R - J'ai réuni aujourd'hui 30 représentants de différents pays du monde. Ils sont venus sans problème à Paris, et pas par des avions spéciaux pour la plupart d'entre eux, par les vols internationaux, commerciaux. Et puis certains sont arrivés la veille, et repartent tout à l'heure ; donc ils ont bien vu que notre pays fonctionnait. Ils ont d'ailleurs fait preuve de compassion, de solidarité parce qu'ils savent ce que c'est qu'une inondation. Quand je vois mon collègue canadien, avec les incendies qui ont eu lieu ces derniers temps, eh bien je peux vous dire qu'on peut se comprendre quand on parle de ce type de problèmes naturels. Et personne ne va imputer cela à un gouvernement...
Q - Oui mais c'est l'accumulation vous voyez, on est à dix jours de l'Euro, on a l'impression que la France est en difficulté ?
R - Je pense que la France est capable de faire face et nous allons démontrer que nous faisons face. L'Euro aura lieu...
Q - Une semaine de l'Euro.
R - Oui, l'Euro aura lieu, vous verrez, et je crois que les choses se passeront bien. Nous avons mis tous les atouts de notre côté. Il y a un sujet qui est très important, notamment pour le tourisme dont vous parliez à l'instant, c'est de faire passer le message - il y a eu les attentats de l'année dernière, notamment le 13 novembre, qui ont fait chuter à la fin de l'année les chiffres du tourisme ; les choses ont bien remonté depuis -, c'est de leur dire que nous prenons nos responsabilités. Nous mettons tous les atouts de notre côté, notamment pour assurer la sécurité. La mobilisation des forces de police, vous avez du interroger déjà Bernard Cazeneuve, est extraordinaire, sans parler de tous les autres acteurs notamment autour du football, dans les collectivités locales...
Q - Mais là ils peuvent être épuisés.
R - Oui mais, justement, c'est cela qu'il faut saluer, c'est que quand on sait qu'on a une action à mener qui est prioritaire de réussir un événement les gens ne ménagent pas leurs forces, ils y vont, ils foncent.
(...)
Q - J'ai une toute dernière question de sécurité, on a appris que les Américains avaient dit à leurs concitoyens de ne pas venir à l'Euro parce que la France ne serait pas sécurisée. Est-ce que c'est «fair play» ?

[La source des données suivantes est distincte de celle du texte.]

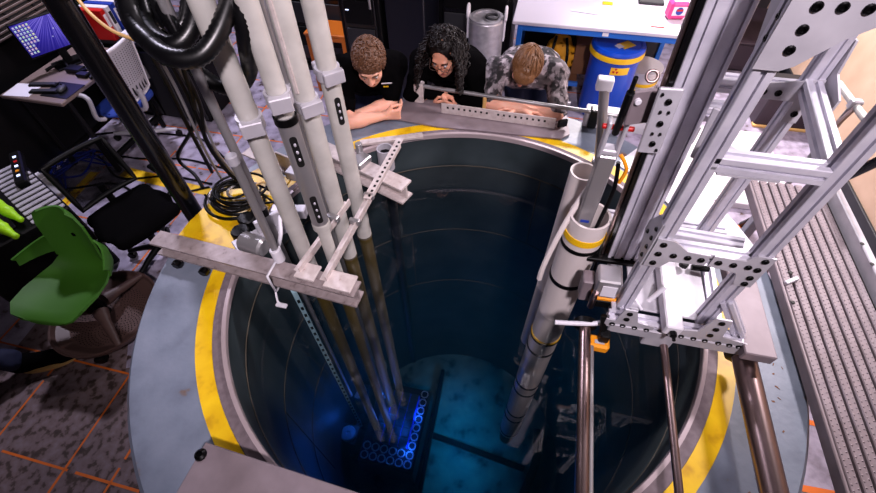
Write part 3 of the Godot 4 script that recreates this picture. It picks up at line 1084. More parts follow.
func build_left_gear() -> void:
	# steel channel across the curb
	var t := thing("channel_beam", "long weathered steel channel beam laid across the left of the curb", "beam")
	var a := V(-1.37, 1.0575, 0.15)
	var b := V(-0.385, 1.0575, 0.223)
	part(t, "channel", mb().extrude(along(a, b), beam_poly(0.078, 0.085, 0.011), 0.0, (b - a).length()).done(), "channel_steel")
	for q in [V(-1.24, 1.035, 0.215), V(-1.1, 1.035, 0.226)]:
		part(t, "nut", mb().cyl(q, q + V(0, 0, 0.028), 0.02, 6, 0.003).done(), "bolt")
	for k in 4:
		var q := V(-0.63 + (k % 2) * 0.13, 1.106, 0.19 + (k / 2) * 0.035)
		part(t, "bolt_slot", mb().bx(q, V(0.03, 0.004, 0.012), 0.001).done(), "bolt")
	# plastic cable tie round it
	var tie := PackedVector3Array()
	for p in [V(0, 0.058, -0.05), V(0, 0.058, 0.05), V(0, -0.06, 0.05), V(0, -0.06, -0.05)]: tie.append(V(-0.765, 1.055, 0.2) + p)
	solo("cable_tie", "white cable tie looped round the steel channel beam", "cable tie", mb().tube(tie, 0.006, 6, true).tube(curve([V(-0.765, 1.0, 0.25), V(-0.75, 0.97, 0.28), V(-0.73, 0.96, 0.29)]), 0.005, 6).bx(V(-0.73, 0.962, 0.29), V(0.05, 0.014, 0.02)).done(), "white")
	# back channel, I section
	var t2 := thing("channel_beam", "short white-painted I-beam over the far left of the water, beside the standpipe", "beam")
	var a2 := V(-0.98, 1.055, -0.64)
	var b2 := V(-0.35, 1.055, -0.4)
	part(t2, "web_beam", mb().extrude(along(a2, b2), beam_poly(0.085, 0.1, 0.012), 0.0, (b2 - a2).length()).done(), "old_white")
	part(t2, "clamp_block", mb().box(Transform3D(Basis(Vector3.UP, -0.36), V(-0.62, 1.12, -0.51)), V(0.07, 0.04, 0.1), 0.006).done(), "metal_tube")
	part(t2, "post", mb().cyl(V(-0.64, 1.1, -0.56), V(-0.64, 1.19, -0.56), 0.018).done(), "metal_tube")
	# flat bar on the lip behind it
	solo("flat_bar", "short white flat bar reaching over the tank lip at the far left", "bar", mb().box(Transform3D(Basis(Vector3.UP, 0.4), V(-0.56, 1.024, -0.83)), V(0.36, 0.018, 0.04), 0.002).done(), "old_white")
	# two cross bars joining the beams past the tubes
	var cr := thing("cross_bar", "white angle bar bridging both beams right of the rod tubes, perforated at its far end", "bar")
	var p0 := V(-0.53, 1.125, 0.22)
	var p1 := V(-0.455, 1.16, -0.63)
	var ang := PackedVector2Array([Vector2(-0.018, -0.018), Vector2(0.018, -0.018), Vector2(0.018, -0.012), Vector2(-0.012, -0.012), Vector2(-0.012, 0.018), Vector2(-0.018, 0.018)])
	part(cr, "angle", mb().extrude(along(p0, p1), ang, 0.0, (p1 - p0).length()).done(), "old_white")
	var px := along(p0, p1)
	part(cr, "perforated_strip", mb().box(px * Transform3D(Basis(), V(-0.008, 0.02, 0.66)), V(0.036, 0.006, 0.44), 0.001).done(), "old_white")
	var holes := mb()
	for k in 13:
		holes.box(px * Transform3D(Basis(), V(-0.014, 0.0235, 0.46 + k * 0.032)), V(0.011, 0.002, 0.013), 0.0)
	part(cr, "holes", holes.done(), "bolt").set_meta("kind", "stuff")
	for z in [0.31, 0.47]:
		part(cr, "u_bolt", mb().box(px * Transform3D(Basis(), V(-0.005, 0.008, z)), V(0.05, 0.03, 0.022), 0.004).done(), "metal_tube")
	var foot := V(-0.46, 1.113, 0.21)
	part(cr, "foot_flange", mb().box(Transform3D(Basis(Vector3.UP, -0.07), foot), V(0.12, 0.012, 0.085), 0.002).done(), "old_white")
	var cl := thing("cross_bar", "shorter white angle bar from the channel beam up to the slotted tube", "bar")
	var q0 := V(-0.655, 1.125, 0.2)
	var q1 := V(-0.575, 1.15, -0.2)
	part(cl, "angle", mb().extrude(along(q0, q1), ang, 0.0, (q1 - q0).length()).done(), "old_white")
	part(cl, "foot_flange", mb().box(Transform3D(Basis(Vector3.UP, -0.07), V(-0.61, 1.113, 0.193)), V(0.09, 0.012, 0.08), 0.002).done(), "old_white")
	part(cl, "u_bolt", mb().box(along(q0, q1) * Transform3D(Basis(), V(0.0, 0.01, 0.29)), V(0.06, 0.03, 0.03), 0.004).done(), "metal_tube")
	# yellow sheet on the curb under the cables
	var yp := PackedVector2Array([Vector2(-1.36, -0.02), Vector2(-1.31, -0.3), Vector2(-1.21, -0.46), Vector2(-1.0, -0.42), Vector2(-1.02, -0.1), Vector2(-1.03, 0.1), Vector2(-1.36, 0.09)])
	solo("yellow_sheet", "yellow painted steel sheet on the left curb under the coiled cables", "sheet", mb().extrude(Transform3D(Basis(Vector3.RIGHT, PI / 2), V(0, 1.004, 0)), yp, -0.003, 0.003).done(), "yellow_paint")
	# leaning grey rod with cap
	var r := thing("clamped_rod", "leaning grey steel rod clamped behind the channel beam by the cable tie", "rod")
	part(r, "shaft", mb().cyl(V(-0.76, 1.06, 0.15), V(-0.78, 1.62, 0.12), 0.016, 16).done(), "metal_tube")
	part(r, "cap", mb().cyl(V(-0.781, 1.6, 0.12), V(-0.782, 1.64, 0.119), 0.021, 16, 0.004).done(), "grey_plastic")
	part(r, "sleeve", mb().cyl(V(-0.758, 1.1, 0.152), V(-0.762, 1.17, 0.148), 0.024, 16, 0.003).done(), "white")
	# clamp assembly on the lip: brackets and black knobs
	var cp := thing("clamp_assembly", "silver clamp bracket with black knobs on the left lip behind the channel beam", "clamp")
	part(cp, "bracket", mb().box(Transform3D(Basis(Vector3.UP, 0.9), V(-0.93, 1.06, 0.02)), V(0.24, 0.03, 0.09), 0.004).box(Transform3D(Basis(Vector3.UP, 0.9), V(-0.9, 1.11, -0.03)), V(0.12, 0.08, 0.02), 0.004).box(Transform3D(Basis(Vector3.UP, 0.2), V(-0.84, 1.1, -0.12)), V(0.16, 0.05, 0.05), 0.004).done(), "alu_plate")
	part(cp, "saddle", mb().cyl(V(-0.98, 1.09, 0.08), V(-0.86, 1.09, 0.1), 0.045, 18, 0.01).done(), "metal_tube")
	for q in [V(-1.04, 1.0, -0.06), V(-1.03, 1.0, 0.02)]:
		part(cp, "knob", mb().lathe(Transform3D(Basis(), q), [Vector2(0, 0.004), Vector2(0.04, 0.004), Vector2(0.045, 0.012), Vector2(0.045, 0.03), Vector2(0.03, 0.036), Vector2(0.03, 0.045), Vector2(0.042, 0.05), Vector2(0.042, 0.075), Vector2(0.036, 0.082), Vector2(0, 0.082)], 20).done(), "black")
	part(cp, "hose_clip", mb().tube(curve([V(-0.83, 1.13, -0.02), V(-0.8, 1.2, 0.0), V(-0.78, 1.16, 0.06), V(-0.8, 1.1, 0.08)]), 0.009, 8).done(), "white")
	var bk := thing("mounting_bracket", "white angle bracket on the far left curb behind the white tubes", "bracket")
	part(bk, "base", mb().box(Transform3D(Basis(Vector3.UP, -0.3), V(-1.1, 1.01, -0.52)), V(0.5, 0.012, 0.1), 0.002).done(), "old_white")
	part(bk, "upright", mb().box(Transform3D(Basis(Vector3.UP, -0.3), V(-1.0, 1.06, -0.47)), V(0.2, 0.1, 0.012), 0.002).done(), "old_white")
	part(bk, "arm", mb().box(Transform3D(Basis(Vector3.UP, -0.1), V(-0.85, 1.08, -0.38)), V(0.26, 0.05, 0.06), 0.004).done(), "alu_plate")
	# plate in the near left foreground
	var pl := thing("steel_plate", "bare steel plate with a slot and a corner screw in the near foreground", "plate")
	part(pl, "plate", mb().box(Transform3D(Basis(Vector3.UP, -0.055), V(-0.17, 1.075, 1.22)), V(1.06, 0.012, 0.62), 0.003).done(), "steel_plate")
	part(pl, "screw", mb().lathe(Transform3D(Basis(), V(-0.675, 1.081, 0.92)), [Vector2(0.02, 0), Vector2(0.018, 0.006), Vector2(0.01, 0.012), Vector2(0.008, 0.008), Vector2(0, 0.008)], 16).done(), "bolt")
	part(pl, "slot", mb().box(Transform3D(Basis(Vector3.UP, -0.3), V(-0.46, 1.0815, 1.02)), V(0.1, 0.002, 0.006), 0.0).done(), "hole")
	for q in [V(-0.6, 1.034, 1.1), V(0.25, 1.034, 1.2)]:
		part(pl, "spacer_block", mb().bx(q, V(0.08, 0.068, 0.2), 0.004).done(), "steel_plate")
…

R - Alors je vais vous dire quelque chose de très précis. Vous-même quand vous voyagez, vous allez voir la rubrique «conseils aux voyageurs » sur le site du ministère des affaires étrangères. Ce dont vous parlez, c'est la rubrique «conseils aux voyageurs» destiné aux Américains qui pourraient venir en France notamment à occasion de l'Euro. Il leur a été rappelé qu'il y avait eu des attentats en France, mais ce que je puis vous dire c'est que John Kerry a au contraire adressé un message de sympathie à l'égard de la France. D'ailleurs il vient souvent à Paris, il aime beaucoup Paris. Et je vous donne un scoop, demain je prends le petit déjeuner avec lui et il dira du bien de la France.